John Williams Ntwali, rare Rwandan journalist critical of govt, dies

John Williams Ntwali, one of Rwanda's few journalists who published stories critical of the government, has died, his newspaper The Chronicles reported.

Police told The Chronicles that Williams died in a traffic accident early on Wednesday in the capital Kigali, the paper said.

He had been away from work since Monday, it added.

Human rights activists and journalists outside Rwanda immediately raised questions about the official narrative, noting how critics of President Paul Kagame's government have repeatedly been arrested, threatened, or gone missing before.

Rwanda police spokesman John Bosco Kabera and government spokeswoman Yolande Makolo did not immediately respond to Reuters' requests for comment on Friday.

"Grave concerns that John Williams Ntwali - whose YouTube channel shone a light on torture and other human rights abuses in the country - was murdered," Sonya Sceats, chief executive of UK-based charity Freedom From Torture, wrote on Twitter on Friday.

The Rwandan government has previously denied accusations that it kills its critics or commits human rights abuses.

In 2014, the U.S. State Department rebuked Rwanda for what it called a "succession of what appear to be politically motivated murders of prominent Rwandan exiles."

Williams, who had been arrested several times before, was an editor at The Chronicles and also ran YouTube channel Pax TV - IREME News.

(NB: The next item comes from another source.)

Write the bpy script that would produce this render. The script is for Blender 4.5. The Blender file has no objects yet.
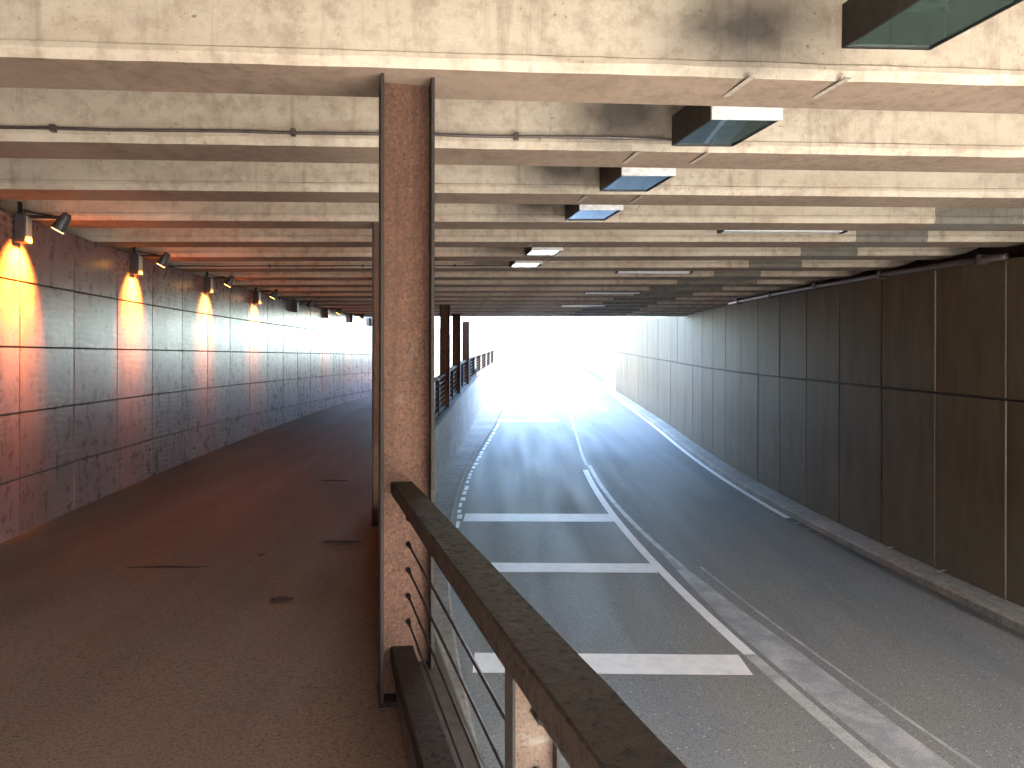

He reported on issues including the arrests of opposition figures, deaths of prominent government critics and forced evictions.

Last year, while reporting on evictions, he told Al Jazeera: "I'm focused on justice, human rights, and advocacy. And I know ... the three are risky here in Rwanda. But I'm committed."

"Those who try to speak out, they are jailed - harassed, intimidated or jailed. Second, forced to flee their country. Three, some of them disappear in thin air. Or even, they die."

Human Rights Watch said in a report last year that authorities were threatening and prosecuting Rwandan journalists and YouTubers.

The U.S. State Department rebuke in 2014 followed the killing in Johannesburg of Rwanda’s former spy chief who had since become a critic of Kagame.

In 2021, opposition figure Seif Bamporiki was killed in an apparent robbery in South Africa and government critic Cassien Ntamuhanga disappeared after being arrested in Mozambique, where he had sought asylum.

Rwanda's government has denied involvement in all of those cases.